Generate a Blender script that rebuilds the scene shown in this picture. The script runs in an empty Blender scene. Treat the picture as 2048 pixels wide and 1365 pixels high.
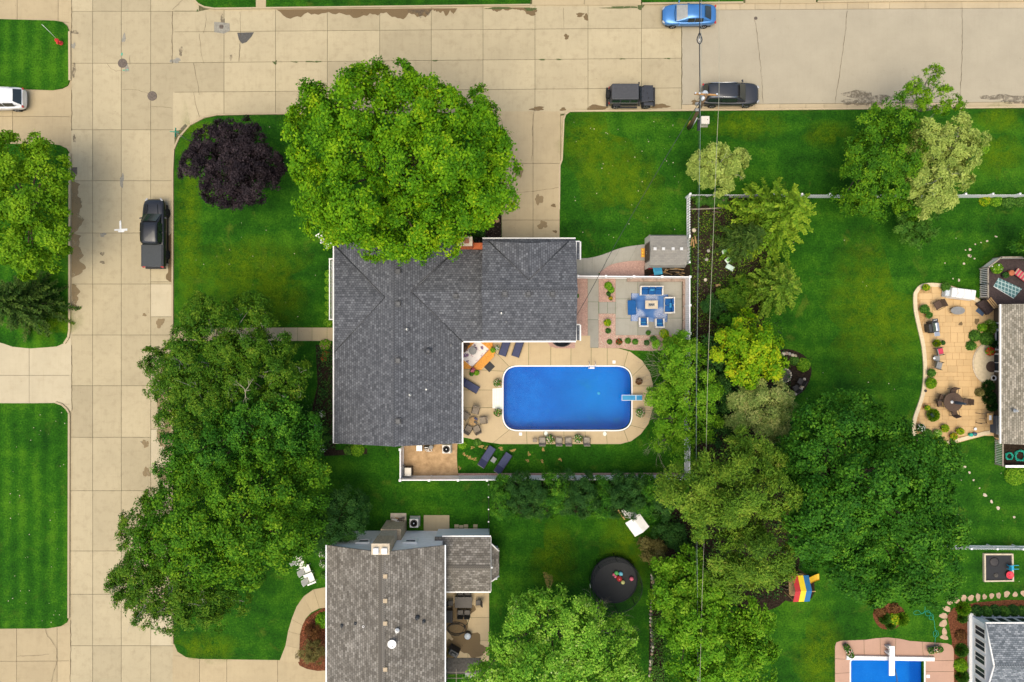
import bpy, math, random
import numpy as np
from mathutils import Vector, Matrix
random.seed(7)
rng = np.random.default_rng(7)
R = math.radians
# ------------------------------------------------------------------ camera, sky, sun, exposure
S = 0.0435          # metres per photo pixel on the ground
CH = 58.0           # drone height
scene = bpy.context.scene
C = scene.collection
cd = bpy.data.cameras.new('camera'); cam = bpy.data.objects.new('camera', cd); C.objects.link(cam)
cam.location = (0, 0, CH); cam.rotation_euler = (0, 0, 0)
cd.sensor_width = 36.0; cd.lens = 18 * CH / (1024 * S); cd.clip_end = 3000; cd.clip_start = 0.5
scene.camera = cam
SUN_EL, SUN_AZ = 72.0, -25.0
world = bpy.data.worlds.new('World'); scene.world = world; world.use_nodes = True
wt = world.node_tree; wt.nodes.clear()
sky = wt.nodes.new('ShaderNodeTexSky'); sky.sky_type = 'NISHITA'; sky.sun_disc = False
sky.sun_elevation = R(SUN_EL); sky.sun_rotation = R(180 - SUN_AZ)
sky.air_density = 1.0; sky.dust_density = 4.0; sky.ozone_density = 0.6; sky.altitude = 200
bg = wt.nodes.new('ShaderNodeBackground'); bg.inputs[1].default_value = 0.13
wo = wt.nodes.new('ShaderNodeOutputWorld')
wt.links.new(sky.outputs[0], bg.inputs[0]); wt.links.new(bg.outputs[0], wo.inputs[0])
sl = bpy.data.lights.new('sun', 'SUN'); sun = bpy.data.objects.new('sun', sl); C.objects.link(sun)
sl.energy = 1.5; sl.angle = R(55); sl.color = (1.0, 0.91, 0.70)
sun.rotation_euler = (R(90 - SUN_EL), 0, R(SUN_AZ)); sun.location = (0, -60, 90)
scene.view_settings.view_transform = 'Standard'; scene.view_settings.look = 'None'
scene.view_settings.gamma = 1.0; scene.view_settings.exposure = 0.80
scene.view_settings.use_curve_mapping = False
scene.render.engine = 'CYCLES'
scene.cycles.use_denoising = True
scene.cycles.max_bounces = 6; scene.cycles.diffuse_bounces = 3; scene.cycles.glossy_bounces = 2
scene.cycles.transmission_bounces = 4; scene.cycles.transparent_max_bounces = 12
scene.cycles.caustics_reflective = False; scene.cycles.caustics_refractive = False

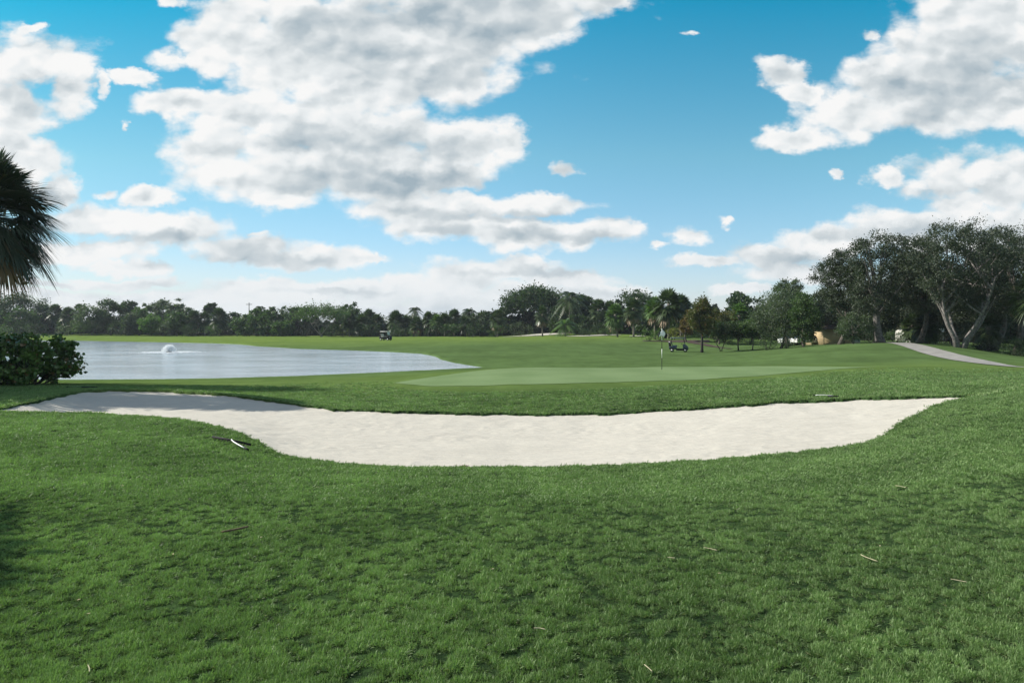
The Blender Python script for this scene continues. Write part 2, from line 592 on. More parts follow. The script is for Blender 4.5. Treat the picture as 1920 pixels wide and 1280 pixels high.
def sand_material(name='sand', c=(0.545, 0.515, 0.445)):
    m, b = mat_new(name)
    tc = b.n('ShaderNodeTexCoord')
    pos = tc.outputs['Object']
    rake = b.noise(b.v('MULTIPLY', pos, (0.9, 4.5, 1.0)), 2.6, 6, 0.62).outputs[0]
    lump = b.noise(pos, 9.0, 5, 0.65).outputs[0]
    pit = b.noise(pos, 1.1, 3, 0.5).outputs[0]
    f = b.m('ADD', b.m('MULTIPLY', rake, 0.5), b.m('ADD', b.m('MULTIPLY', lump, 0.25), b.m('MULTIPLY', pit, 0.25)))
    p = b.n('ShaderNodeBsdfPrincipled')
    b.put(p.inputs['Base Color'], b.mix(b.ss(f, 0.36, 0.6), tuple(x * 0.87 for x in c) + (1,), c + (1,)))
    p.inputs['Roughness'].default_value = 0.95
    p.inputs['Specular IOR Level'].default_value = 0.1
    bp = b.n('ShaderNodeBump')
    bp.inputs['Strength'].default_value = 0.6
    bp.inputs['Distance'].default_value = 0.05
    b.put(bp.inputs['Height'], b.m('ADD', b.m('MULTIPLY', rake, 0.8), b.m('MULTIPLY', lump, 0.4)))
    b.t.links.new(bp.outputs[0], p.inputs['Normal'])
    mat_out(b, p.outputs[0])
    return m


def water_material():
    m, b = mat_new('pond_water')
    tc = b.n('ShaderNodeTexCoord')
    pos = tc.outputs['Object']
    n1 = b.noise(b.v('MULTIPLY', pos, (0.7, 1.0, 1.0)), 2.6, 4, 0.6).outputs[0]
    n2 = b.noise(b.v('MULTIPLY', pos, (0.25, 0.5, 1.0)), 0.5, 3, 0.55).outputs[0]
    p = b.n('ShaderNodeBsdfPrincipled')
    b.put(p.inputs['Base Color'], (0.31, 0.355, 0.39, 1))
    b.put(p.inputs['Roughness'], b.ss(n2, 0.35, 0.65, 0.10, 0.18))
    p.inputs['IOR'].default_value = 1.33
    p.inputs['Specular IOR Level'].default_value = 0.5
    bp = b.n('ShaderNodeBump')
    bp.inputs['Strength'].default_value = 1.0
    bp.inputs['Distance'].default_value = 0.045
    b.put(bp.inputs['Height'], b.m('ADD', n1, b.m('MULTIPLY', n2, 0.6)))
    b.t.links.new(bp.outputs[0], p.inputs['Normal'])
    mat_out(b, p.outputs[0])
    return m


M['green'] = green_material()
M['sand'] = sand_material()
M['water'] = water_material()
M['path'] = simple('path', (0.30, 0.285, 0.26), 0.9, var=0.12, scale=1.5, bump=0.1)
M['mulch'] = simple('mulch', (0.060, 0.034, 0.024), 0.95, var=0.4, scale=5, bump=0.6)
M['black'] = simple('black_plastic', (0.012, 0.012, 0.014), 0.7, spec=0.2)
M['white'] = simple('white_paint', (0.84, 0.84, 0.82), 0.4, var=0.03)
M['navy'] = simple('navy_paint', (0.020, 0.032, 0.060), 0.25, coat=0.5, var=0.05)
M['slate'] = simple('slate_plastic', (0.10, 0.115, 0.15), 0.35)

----

# Exercise details
Go through the material above and count the lines that contain "picture"; give that number alone.

# Response to the exercise
2